『閃光のハサウェイ』の宇宙作戦は『エヴァ』を超えるか? 注目の「空中受領」シーン
リアリティある描写のなか、突然の「ムチャぶり」
ひとつ目の注目点は、機体を格納する「カーゴ・ピサ」のデザインです。映画では、JAXAの宇宙ステーション補給機「こうのとり」そっくりのカプセルとして描かれました。巨大な円筒形で、後部にエンジンがついています。また、ガスをシュッと噴き出して姿勢を制御する様子も忠実に再現。このカーゴの描写ひとつとっても、作中世界が現実と地続きになっていると感じさせるのがすごいところです。

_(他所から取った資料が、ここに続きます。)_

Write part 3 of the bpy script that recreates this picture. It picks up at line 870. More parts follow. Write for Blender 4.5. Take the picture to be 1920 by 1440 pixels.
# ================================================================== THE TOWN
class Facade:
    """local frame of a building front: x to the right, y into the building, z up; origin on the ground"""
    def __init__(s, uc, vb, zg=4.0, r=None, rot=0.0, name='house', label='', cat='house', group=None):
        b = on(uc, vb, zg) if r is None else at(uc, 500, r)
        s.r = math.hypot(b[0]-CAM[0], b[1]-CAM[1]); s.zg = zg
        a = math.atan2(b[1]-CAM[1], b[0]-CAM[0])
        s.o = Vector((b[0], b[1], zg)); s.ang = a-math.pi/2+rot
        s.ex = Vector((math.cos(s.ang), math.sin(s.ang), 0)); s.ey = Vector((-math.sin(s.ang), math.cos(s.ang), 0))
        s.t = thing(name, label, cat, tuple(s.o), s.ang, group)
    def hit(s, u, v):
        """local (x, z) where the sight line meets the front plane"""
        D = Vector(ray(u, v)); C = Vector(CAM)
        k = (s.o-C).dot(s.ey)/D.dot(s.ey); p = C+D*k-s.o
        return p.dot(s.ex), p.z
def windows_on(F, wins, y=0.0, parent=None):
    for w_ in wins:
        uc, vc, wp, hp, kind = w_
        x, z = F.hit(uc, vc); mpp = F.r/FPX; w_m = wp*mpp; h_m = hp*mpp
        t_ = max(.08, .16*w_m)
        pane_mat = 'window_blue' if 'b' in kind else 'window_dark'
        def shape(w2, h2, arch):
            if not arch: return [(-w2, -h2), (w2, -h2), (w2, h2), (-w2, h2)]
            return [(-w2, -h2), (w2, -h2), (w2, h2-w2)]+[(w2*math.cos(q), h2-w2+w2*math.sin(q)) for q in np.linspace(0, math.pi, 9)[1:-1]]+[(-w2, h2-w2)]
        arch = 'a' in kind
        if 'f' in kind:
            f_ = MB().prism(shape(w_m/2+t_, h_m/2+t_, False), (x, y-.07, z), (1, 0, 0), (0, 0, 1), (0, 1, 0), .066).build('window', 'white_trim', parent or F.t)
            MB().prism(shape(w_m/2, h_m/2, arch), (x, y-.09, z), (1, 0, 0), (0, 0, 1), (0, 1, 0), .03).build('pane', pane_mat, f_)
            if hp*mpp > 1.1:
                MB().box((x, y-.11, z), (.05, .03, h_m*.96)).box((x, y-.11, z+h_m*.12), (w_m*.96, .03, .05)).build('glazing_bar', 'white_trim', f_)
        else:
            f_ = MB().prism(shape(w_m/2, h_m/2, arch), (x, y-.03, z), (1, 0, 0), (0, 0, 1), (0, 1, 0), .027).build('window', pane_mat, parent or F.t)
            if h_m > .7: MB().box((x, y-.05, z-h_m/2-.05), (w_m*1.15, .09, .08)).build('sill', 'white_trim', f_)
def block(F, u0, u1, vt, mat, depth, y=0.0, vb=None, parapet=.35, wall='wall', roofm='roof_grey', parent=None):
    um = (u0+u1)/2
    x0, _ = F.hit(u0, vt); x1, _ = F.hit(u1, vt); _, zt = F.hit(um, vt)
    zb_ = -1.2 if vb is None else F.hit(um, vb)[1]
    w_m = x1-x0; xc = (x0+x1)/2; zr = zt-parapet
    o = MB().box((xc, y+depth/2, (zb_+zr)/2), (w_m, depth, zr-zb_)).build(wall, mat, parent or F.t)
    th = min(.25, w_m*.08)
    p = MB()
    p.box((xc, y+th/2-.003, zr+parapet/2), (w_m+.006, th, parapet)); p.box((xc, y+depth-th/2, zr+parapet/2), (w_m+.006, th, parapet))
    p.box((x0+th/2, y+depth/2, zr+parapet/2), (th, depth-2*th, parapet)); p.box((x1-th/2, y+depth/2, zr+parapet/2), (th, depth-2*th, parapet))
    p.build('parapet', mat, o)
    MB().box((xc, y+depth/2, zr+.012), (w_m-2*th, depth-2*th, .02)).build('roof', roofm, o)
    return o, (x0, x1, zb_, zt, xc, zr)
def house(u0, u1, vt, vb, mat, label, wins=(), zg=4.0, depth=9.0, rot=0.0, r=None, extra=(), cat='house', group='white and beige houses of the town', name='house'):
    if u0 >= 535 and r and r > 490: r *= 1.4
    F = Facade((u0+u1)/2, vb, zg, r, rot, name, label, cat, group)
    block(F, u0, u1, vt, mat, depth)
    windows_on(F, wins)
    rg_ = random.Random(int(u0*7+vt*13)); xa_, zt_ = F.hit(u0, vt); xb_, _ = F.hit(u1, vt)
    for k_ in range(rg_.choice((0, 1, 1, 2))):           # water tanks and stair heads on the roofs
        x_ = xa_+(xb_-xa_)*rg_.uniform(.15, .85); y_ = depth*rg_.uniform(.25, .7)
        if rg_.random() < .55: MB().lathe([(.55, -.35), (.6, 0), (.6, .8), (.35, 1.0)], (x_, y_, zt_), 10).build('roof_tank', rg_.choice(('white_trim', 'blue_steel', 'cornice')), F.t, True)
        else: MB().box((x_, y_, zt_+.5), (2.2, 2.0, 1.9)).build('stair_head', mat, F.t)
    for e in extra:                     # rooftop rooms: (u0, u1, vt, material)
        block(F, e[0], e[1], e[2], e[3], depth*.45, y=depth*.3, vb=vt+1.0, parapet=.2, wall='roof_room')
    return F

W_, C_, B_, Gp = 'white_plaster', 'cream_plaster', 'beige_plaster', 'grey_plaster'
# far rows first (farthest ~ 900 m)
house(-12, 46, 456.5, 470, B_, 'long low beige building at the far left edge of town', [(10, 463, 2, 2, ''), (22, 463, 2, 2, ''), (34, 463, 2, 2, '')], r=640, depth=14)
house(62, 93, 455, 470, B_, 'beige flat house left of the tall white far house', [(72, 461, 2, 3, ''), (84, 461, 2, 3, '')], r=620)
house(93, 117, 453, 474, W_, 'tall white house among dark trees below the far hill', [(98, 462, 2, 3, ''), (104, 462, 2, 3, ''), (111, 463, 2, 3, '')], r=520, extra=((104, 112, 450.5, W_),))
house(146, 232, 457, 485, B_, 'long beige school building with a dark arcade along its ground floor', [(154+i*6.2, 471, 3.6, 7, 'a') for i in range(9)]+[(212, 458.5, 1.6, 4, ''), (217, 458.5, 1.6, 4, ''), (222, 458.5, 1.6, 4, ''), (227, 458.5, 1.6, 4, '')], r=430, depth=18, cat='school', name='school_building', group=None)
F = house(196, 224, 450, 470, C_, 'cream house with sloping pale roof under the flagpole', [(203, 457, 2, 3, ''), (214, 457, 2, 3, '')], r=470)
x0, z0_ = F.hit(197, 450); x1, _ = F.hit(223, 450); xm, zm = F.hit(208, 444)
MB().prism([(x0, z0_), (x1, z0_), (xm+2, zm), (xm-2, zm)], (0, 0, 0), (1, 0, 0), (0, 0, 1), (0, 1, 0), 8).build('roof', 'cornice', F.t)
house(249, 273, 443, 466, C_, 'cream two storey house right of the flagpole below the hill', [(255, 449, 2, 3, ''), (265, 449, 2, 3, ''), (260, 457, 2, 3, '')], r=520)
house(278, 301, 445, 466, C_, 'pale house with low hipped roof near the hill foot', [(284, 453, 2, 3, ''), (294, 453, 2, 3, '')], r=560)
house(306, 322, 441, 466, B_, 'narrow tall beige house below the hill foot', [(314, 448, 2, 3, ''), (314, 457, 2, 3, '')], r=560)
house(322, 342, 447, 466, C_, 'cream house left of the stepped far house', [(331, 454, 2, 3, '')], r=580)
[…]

ふたつ目は「音」です。ハサウェイの同僚・エメラルダが、モビルスーツ「メッサー」に乗り込んでカーゴを捕まえます。このシーン、なんといっても音がリアル。ヘルメット内にこもる荒い息づかいや、鳴り響くアラート音。観客はあたかもエメラルダになったかのような緊張状態を体験します。
もちろん、本作はただリアリズムを突き詰めたわけではありません。現実から思いっきり飛躍させたフィクションも描かれます。3つ目の注目点は、大気圏突入時のアクションです。カーゴ内のガンダムに搭乗したハサウェイは、衛星軌道から大気圏へただ落下するのではなく、落下しながら戦うというムチャをやります。
カーゴは敵の攻撃を受け、軌道の制御がきかなくなります。ほぼ垂直に降下していきなり分厚い大気を突っ切ってしまいますが、これはきわめて危険な状態なのです。カーゴが月から来たのであれば時速約4万kmで大気圏に突入しているはずで、本来なら徐々に減速しなければなりません。しかし、ハサウェイのカーゴは大きな空気抵抗で急減速していて、機械やパイロットへ負荷がかかりすぎているのです。
実は『エヴァQ』のアスカも同じようなピンチに直面し、「降下角度が維持できない! このままじゃ機体が分解する!」と焦っていました。かたやハサウェイは、脳裏によぎったアムロの声に奮起してガンダムをカーゴから発進させます。
「おいおい、そりゃいくらなんでも無謀だ。大丈夫か……?」というツッコミが筆者に思い浮かんだのは、何度も映画を見返してからでした。初見のときは、スピーディな展開で細かいことに気づく余裕は全くなく、ただただ「ハサウェイかっけぇ!」と映像に圧倒されていました。これは、フィクションを支えるリアルの描写が強固だったおかげだと思います。しかも今回紹介した宇宙作戦シーンに限らず、映画の最初から最後まで、徹底的に作り込まれた世界がずっと続くのです。
そんな驚異的な作品『閃光のハサウェイ』、2月5日の最終回までお見逃しなく。今回「エヴァを超えるか?」と題して記事を執筆しましたが、「どちらもすごい!傑作!」というのが正直な感想。今作は三部作の一作目なので、物語はまだ始まったばかり。続編の公開も楽しみに待ちたいと思います。